_TASK REQUIREMENTS_
Write out the material exactly, with the pictures left out.

_DATA LINES_
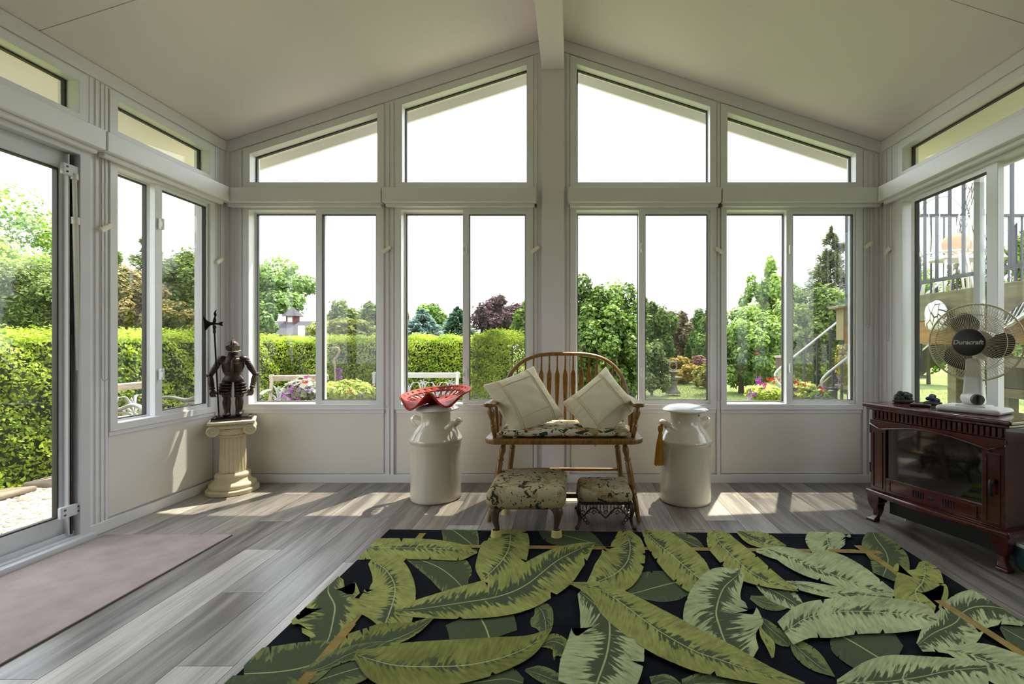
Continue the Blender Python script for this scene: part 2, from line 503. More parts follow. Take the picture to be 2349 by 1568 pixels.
# ------------------------------------------------------------------ room shell
XL, XR, XM, ZR, SL = -2.475, 2.219, -0.135, 3.19, 0.3205
YB = -4.3                                   # house wall behind the viewer
def zc(x): return ZR - SL * abs(x - XM)     # ceiling height
def Tb(u, v, z): return (u, v, z)
def Tl(u, v, z): return (XL - v, u, z)
def Tr(u, v, z): return (XR + v, -u, z)

def structure(o): o['kind'] = 'structure'; return o

# floor of separate vinyl planks
fl = MB().box(XL - .1, XR + .1, YB, .1, -.12, -.006).build('floor', mat('plank_joint_dark', '#2b2926', .9)); structure(fl)
PW, PL = .179, 1.22
tones = ['#b9b4aa', '#a49f97', '#8d8882', '#736e69', '#605b57', '#504b47', '#aba294', '#857c70', '#c4bfb5', '#686159', '#57524e', '#989187']
plank_src = {}
col_i = 0
x = XL + .004
while x < XR - .01:
    w = min(PW, XR - .003 - x)
    y = 0.0 - .004
    off = (col_i * .37 + rng.uniform(-.12, .12)) % 1.0 * PL
    first = max(.25, off)
    while y > YB + .02:
        l = first if y > -.01 else PL
        l = min(l, y - YB - .005)
        if l < .03: break
        k = (round(w, 3), round(l, 3))
        if k not in plank_src:
            o = MB().box(-w / 2 + .0009, w / 2 - .0009, -l + .0016, 0, -.0055, 0).build('plank', PLANK, fl, local=True)
            plank_src[k] = o
        else:
            o = plank_src[k].copy(); COL.objects.link(o)
        o.location = (x + w / 2 - fl.location.x, y - fl.location.y, -fl.location.z)
        o.color = lin(rng.choice(tones))
        y -= l
        first = PL
    x += PW
    col_i += 1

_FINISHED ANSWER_
Continue the Blender Python script for this scene: part 2, from line 503. More parts follow. Take the picture to be 2349 by 1568 pixels.
# ------------------------------------------------------------------ room shell
XL, XR, XM, ZR, SL = -2.475, 2.219, -0.135, 3.19, 0.3205
YB = -4.3                                   # house wall behind the viewer
def zc(x): return ZR - SL * abs(x - XM)     # ceiling height
def Tb(u, v, z): return (u, v, z)
def Tl(u, v, z): return (XL - v, u, z)
def Tr(u, v, z): return (XR + v, -u, z)

def structure(o): o['kind'] = 'structure'; return o

# floor of separate vinyl planks
fl = MB().box(XL - .1, XR + .1, YB, .1, -.12, -.006).build('floor', mat('plank_joint_dark', '#2b2926', .9)); structure(fl)
PW, PL = .179, 1.22
tones = ['#b9b4aa', '#a49f97', '#8d8882', '#736e69', '#605b57', '#504b47', '#aba294', '#857c70', '#c4bfb5', '#686159', '#57524e', '#989187']
plank_src = {}
col_i = 0
x = XL + .004
while x < XR - .01:
    w = min(PW, XR - .003 - x)
    y = 0.0 - .004
    off = (col_i * .37 + rng.uniform(-.12, .12)) % 1.0 * PL
    first = max(.25, off)
    while y > YB + .02:
        l = first if y > -.01 else PL
        l = min(l, y - YB - .005)
        if l < .03: break
        k = (round(w, 3), round(l, 3))
        if k not in plank_src:
            o = MB().box(-w / 2 + .0009, w / 2 - .0009, -l + .0016, 0, -.0055, 0).build('plank', PLANK, fl, local=True)
            plank_src[k] = o
        else:
            o = plank_src[k].copy(); COL.objects.link(o)
        o.location = (x + w / 2 - fl.location.x, y - fl.location.y, -fl.location.z)
        o.color = lin(rng.choice(tones))
        y -= l
        first = PL
    x += PW
    col_i += 1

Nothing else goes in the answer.